La sentenza si inserisce in un percorso che la giurisprudenza sta compiendo da qualche anno, sotto la spinta della Corte Europea dei Diritti dell’Uomo e della Corte Costituzionale. Un percorso che cerca di contemperare le sacrosante esigenze di sicurezza legate al contrasto della criminalità organizzata con i diritti fondamentali della persona, che non vengono cancellati dalla detenzione, nemmeno da quella più severa. Come scrive la Corte in questa sentenza, l'orientamento più recente è “maggiormente rispettoso dei diritti del detenuto, anche se sottoposto al regime di cui all'art. 41-bis”.

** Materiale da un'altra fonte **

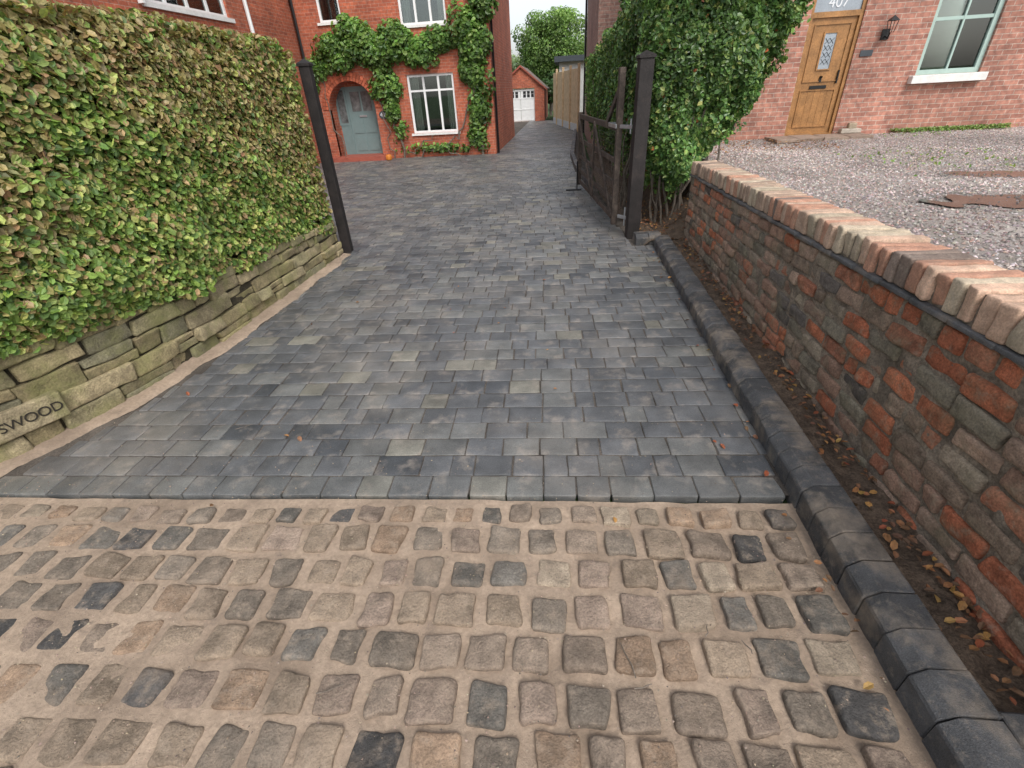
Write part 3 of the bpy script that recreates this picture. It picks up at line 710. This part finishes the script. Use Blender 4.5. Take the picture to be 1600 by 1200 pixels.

Certo, questo non significa che i colloqui visivi tra detenuti in regime speciale diventino un diritto automatico. La Cassazione è chiara: ogni caso va valutato, il bilanciamento tra affettività e sicurezza va fatto con attenzione, e quando le esigenze di sicurezza sono dimostrate e prevalenti, il diritto all'affettività deve cedere. Ma la chiave sta proprio qui: le esigenze di sicurezza devono essere “dimostrate”, “concrete”, “specifiche”. Non basta più dire: sono in 41-bis, quindi no. Bisogna spiegare perché, in quel caso specifico, con quella persona specifica, quel colloquio rappresenta un rischio reale per la sicurezza pubblica. Francesco Stimoli potrà vedere suo figlio. Un colloquio, per ora. Ma la portata di questa sentenza va ben oltre il caso singolo. Segna un punto fermo: anche nel regime più duro, l’affettività resta un diritto. E i diritti, per essere negati, hanno bisogno di ragioni solide, non di automatismi.